Thursday, April 1, 2010

Trusting After a BPD Relationship

It can be one of the toughest things to do after being in a relationship with a borderline. You're in this committed relationship with someone who you think is the love of your life, then BAM! Right between the eyes, you're hit, and you are now on your own.

It's quite lonely, and it hurts like it has never hurt before. This pain can linger for days, weeks, months, maybe years. I just got an email from someone who has been hurting for over 10 years; he said to me, about an incident that occurred in 1999, "I feel like it happened yesterday."

The pain of a break up with someone that has borderline personality disorder can be enormous. If we don't choose to heal, the pain can be quite powerful and can continue to be there for some time after the breakup has occurred.

Eventually, we get ourselves together and begin healing. In time, we will go back out into the world, see our friends, and begin living again. It sucks, but we do it. We have to do it for survival.

In time, we'll even start dating again. We'll go to some dating websites, or find someone elsewhere, then will meet people and start having romantic relations with others.
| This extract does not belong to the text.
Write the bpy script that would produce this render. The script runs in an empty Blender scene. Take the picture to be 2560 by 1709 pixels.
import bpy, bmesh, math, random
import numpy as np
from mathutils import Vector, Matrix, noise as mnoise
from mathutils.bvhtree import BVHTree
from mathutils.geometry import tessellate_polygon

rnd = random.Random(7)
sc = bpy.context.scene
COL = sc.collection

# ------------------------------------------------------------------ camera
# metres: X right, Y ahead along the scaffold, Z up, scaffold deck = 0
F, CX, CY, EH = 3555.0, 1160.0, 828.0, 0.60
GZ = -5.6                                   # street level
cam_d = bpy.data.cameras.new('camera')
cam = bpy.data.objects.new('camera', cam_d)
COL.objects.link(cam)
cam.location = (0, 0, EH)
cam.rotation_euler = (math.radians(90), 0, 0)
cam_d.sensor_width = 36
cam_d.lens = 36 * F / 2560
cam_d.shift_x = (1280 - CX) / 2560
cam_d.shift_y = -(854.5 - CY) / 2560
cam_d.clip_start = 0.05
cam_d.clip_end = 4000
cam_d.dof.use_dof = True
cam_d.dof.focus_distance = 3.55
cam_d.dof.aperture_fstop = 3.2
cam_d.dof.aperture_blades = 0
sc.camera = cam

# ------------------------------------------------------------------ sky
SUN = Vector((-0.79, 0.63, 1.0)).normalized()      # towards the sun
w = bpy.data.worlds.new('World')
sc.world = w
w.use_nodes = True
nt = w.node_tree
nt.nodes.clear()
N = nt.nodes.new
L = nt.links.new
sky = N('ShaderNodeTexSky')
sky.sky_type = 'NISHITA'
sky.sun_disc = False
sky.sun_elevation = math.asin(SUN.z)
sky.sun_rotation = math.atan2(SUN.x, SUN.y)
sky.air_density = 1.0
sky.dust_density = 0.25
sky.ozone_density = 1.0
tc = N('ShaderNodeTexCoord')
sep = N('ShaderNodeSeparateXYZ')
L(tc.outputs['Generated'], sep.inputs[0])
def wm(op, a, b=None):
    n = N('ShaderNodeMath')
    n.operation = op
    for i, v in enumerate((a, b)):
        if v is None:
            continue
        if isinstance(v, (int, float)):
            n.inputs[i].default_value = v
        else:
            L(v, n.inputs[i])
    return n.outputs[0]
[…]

How do we trust again? We do, but how?

How To Trust After The BPD Relationship

You can trust after the relationship but it does take time and is a step-by-step process. Follow these steps and you should be okay.

The firs step in establishing trust is by recognizing your baggage. This is probably the hardest aspect of trusting another person. I had the most difficulty with this aspect of the relationship. With Jennie, my baggage and her attitude triggered my ultra-sensitive fight-or-flight mechanism. After being in the relationship for nine months, I was ready to go. We never fought, but I felt that she was too much about herself, and I thought that I was being emotionally strangled in the relationship.

After being with a borderline, I couldn't be in another relationship where my focus was on my partner and I didn't spend any time on myself. I was ready to go.

One of the reasons why I had committed to Jennie was that she told me that she was willing to fight for the relationship. When you're with a borderline who is constantly kicking you out the door, someone who is willing to go toe-to-toe and fight for a relationship is quite appealing.

When I told her that I was ready to go, she begged me to see a counselor with her. In counseling, we quickly realized that she had baggage from her past, and I brought in quite a bit of baggage that was impacting how I looked at the relationship.

After a couple of weeks of counseling, we worked out the issues and live a pretty low stress life.

The next most important aspect of trusting new partners is finding a trusting, trustworthy partner. Jennie is quite trustworthy and she trusts me completely. After being with a borderline who did not trust me or herself at all, having trust and respect is paramount as it is the basic building block of any relationship.

Next, you have to give yourself time to heal so you can fully trust. Jennie and I met each other when I was out of the relationship for less than six months. I remember going to get a soda and feeling like I was going to be accused of doing something bad when I was first with Jennie. She laughed at my anxiety when we were first dating.

We started dating when I was healing, and I needed more time. Jennie gave me the time that I needed. Which brings me to my next point -- you need to be with a partner that allows you to heal. If your partner is giving you lines like, "I feel like there are three of us in this relationship," or "you're bringing your partner into this relationship," move on. They're going to control you more than you probably want, and you'll have to stuff your healing, which will end up coming out in quite unhealthy ways.

Finally, the only way that you can trust new partners is to trust yourself. After all, if you trust yourself, you won't have fear of what another person does. If they do something and violate your trust, that's their fault. Let them go, and you'll find someone else. If you think like this, trusting others is easy as it doesn't really negatively impact you in the long-term. If it does, you need to look at your codependency issues a little more.

You can trust others after a BPD relationship. It will take time, but trust is possible, along with respect. After all, you've seen how bad it can be; with a normal person, life should be just fine.